Deux récitals époustouflants en seconde partie

Dmitry Shishkin
Dmitry Shishkin

Dmitry Shishkin est russe et il a 24 ans. Il démarre comme la plupart des candidats par la pièce imposée, Tears of Lights de Fabian Fiorini qu’il défend honorablement, notamment par le respect total des indications écrites dans la partition. On aurait juste souhaité qu’il aille encore plus loin dans la recherche de couleurs et de sonorités. Pour la Sonate n°11 en la majeur de Mozart, il arbore un jeu dosé, fin, ne faisant à aucun moment claquer les marteaux. La délicatesse et la rondeur de la sonate se transposent dans le Second Scherzo de Chopin.
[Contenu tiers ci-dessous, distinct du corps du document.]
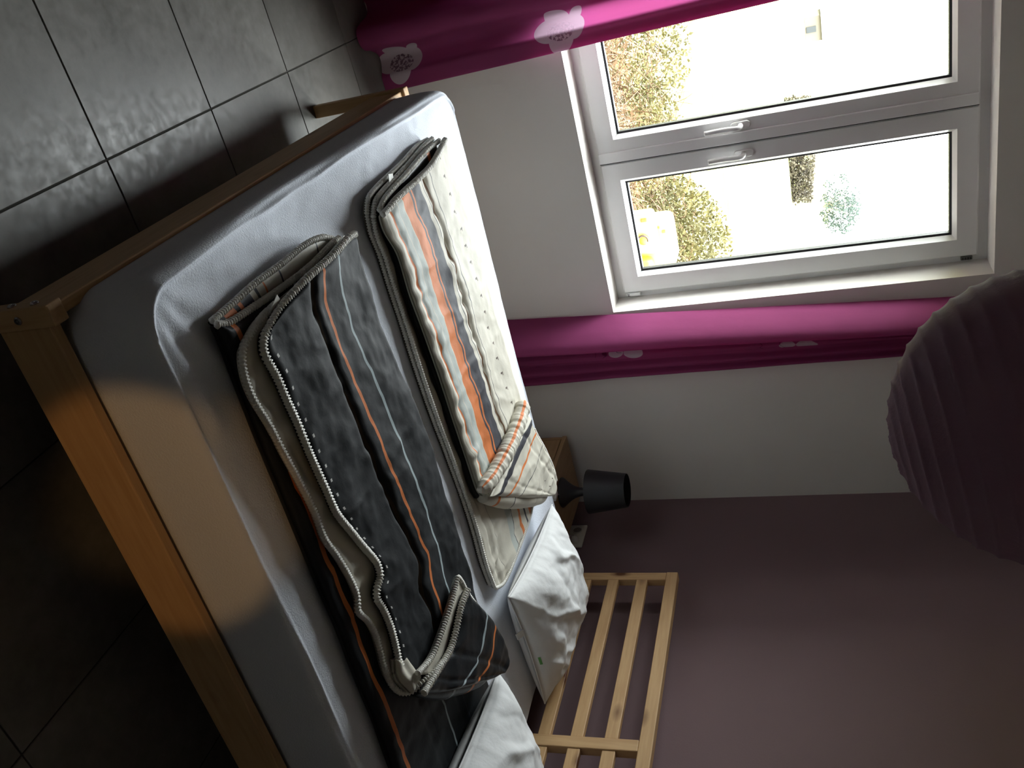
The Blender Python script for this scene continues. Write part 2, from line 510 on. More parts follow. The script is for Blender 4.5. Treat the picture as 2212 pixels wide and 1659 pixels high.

Davantage robuste et viril, Shishkin n’affiche aucune difficulté ici où tout semble facile pour lui. La structure est rudement bien construite, le climax amené de manière intelligente, le tout timbré à souhait. Il termine avec les Quatre Etudes op. 2 de Prokofiev qu’il maîtrise à la perfection. Jeu d’une grande fluidité, maîtrise de l’instrument, caractère furieux d’un candidat qui dompte l’instrument, bref, un parcours sans fautes.

Alberto Ferro
Alberto Ferro

La soirée se termine par l’un des plus jeunes candidats du concours, Alberto Ferro (20 ans). Lauréat de nombreux concours, il empoigne la pièce imposée de manière posée et réfléchie. Par cœur, il dirige chaque section avec finesse, prend le temps de faire résonner quelques notes, le tout dans une atmosphère intime. Il poursuit avec une lecture magistrale des Variations sur un thème de Corelli de Rachmaninov. Ici, Ferro développe une relation quasi intime avec le public à travers un cycle de variations inspiré, presque enivrant. D’une sobriété sans précédent, il propose à son auditoire une étendue de couleurs et de contrastes qui démontre, malgré son jeune âge, une grande maturité d’esprit. La Rhapsodie hongroise n°12 sera tout aussi impressionnante par le souci du détail et du renouvellement. Comme pour Rachmaninov, de nombreuses belles idées se juxtaposent à travers un jeu brillant et pétillant. Il n’y a pas grand-chose à dire, si ce n’est que c’est du grand piano pour un pianiste inspiré, épanoui et qui donne ce soir le meilleur de lui-même et qu’on espère revoir très vite.